Seu maior desafio no setor público ocorreu entre 1983 e 1985, quando ocupou a presidência do Banco Central, durante a presidência de João Figueiredo. Foi um num período turbulento da economia brasileira, com inflação elevada, crise no balanço de pagamentos e uma difícil negociação da dívida externa com o Fundo Monetário Internacional (FMI).

"Entrei em meio a uma crise e fui o administrador dessa crise, não fui propriamente um presidente de Banco Central", revelou Pastore, anos depois, em depoimento ao Centro de Pesquisa e Documentação de História Contemporânea do Brasil (CPDOC), da FGV.

Crítico do Plano Cruzado

Fiel à cartilha ortodoxa, Pastore rejeitou adotar medidas de choque no BC. Na época, defendeu negociações com os banqueiros credores e com o FMI para solucionar o problema da dívida e apostou em rígido controle do déficit público como forma de ajudar a reduzir a inflação.

Coerente, foi um dos maiores críticos do Plano Cruzado, apresentado pelo então ministro da Fazenda, Dílson Funaro, em fevereiro de 1986, e as medidas heterodoxas que se seguiram.

Para Pastore, o governo errou ao adotar o congelamento de preços por acreditar que a inflação na época era inercial. Também condenou a decretação da moratória da dívida externa, em 1987, rebatendo a tese do governo de que um acordo com o FMI jogaria o País numa recessão.

Segundo ele, a moratória serve apenas para mostrar “a incapacidade do governo de negociar a dívida externa”, sem trazer resultados para a economia, tese comprovada pelos seguidos calotes recentes da Argentina.

Pastore deixa vasta obra, mas dois livros simbolizam suas ideias e posições: "Inflação e Crises", lançado em 2014, e "Erros do passado, soluções para o futuro: A herança das políticas econômicas brasileiras do século XX”, sua última obra, de 2021, em que faz um apanhado das crises recentes do País.

Este último livro traz textos de economistas Antonio Delfim Netto, Armínio Fraga, Celso Lafer, Edmar Bacha, Ilan Goldfajn, José Júlio Senna, Marcos Lisboa, Mário Magalhães Mesquita e Samuel Pessôa.

Na última eleição presidencial, Pastore ajudou a formular o programa econômico de Sergio Moro (União Brasil-PR), que antes de sair candidato a senador pelo Paraná, tentou ser presidente.

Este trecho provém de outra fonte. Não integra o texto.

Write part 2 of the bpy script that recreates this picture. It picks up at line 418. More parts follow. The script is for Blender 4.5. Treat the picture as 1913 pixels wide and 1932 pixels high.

Mais recentemente, vinha publicando artigos no jornal O Estado de São Paulo.

Em um de seus últimos textos, "A qualidade do crescimento econômico", publicado em janeiro de 2024, reforçou as críticas à política fiscal expansionista do governo Lula, que servem como alerta. Segundo Pastore, para crescer de forma sustentável é preciso elevar a produtividade e a taxa de investimentos em capital fixo.

“Teríamos de substituir os estímulos à demanda agregada vindos de uma política fiscal expansionista por uma política fiscal que gere taxas reais de juros baixas, que eleve a taxa de investimento e produza uma trajetória sustentável da dívida pública”, escreveu Pastore. “Mas isso contraria a visão do governo de que o crescimento depende dos gastos públicos, que elevam a popularidade do presidente.”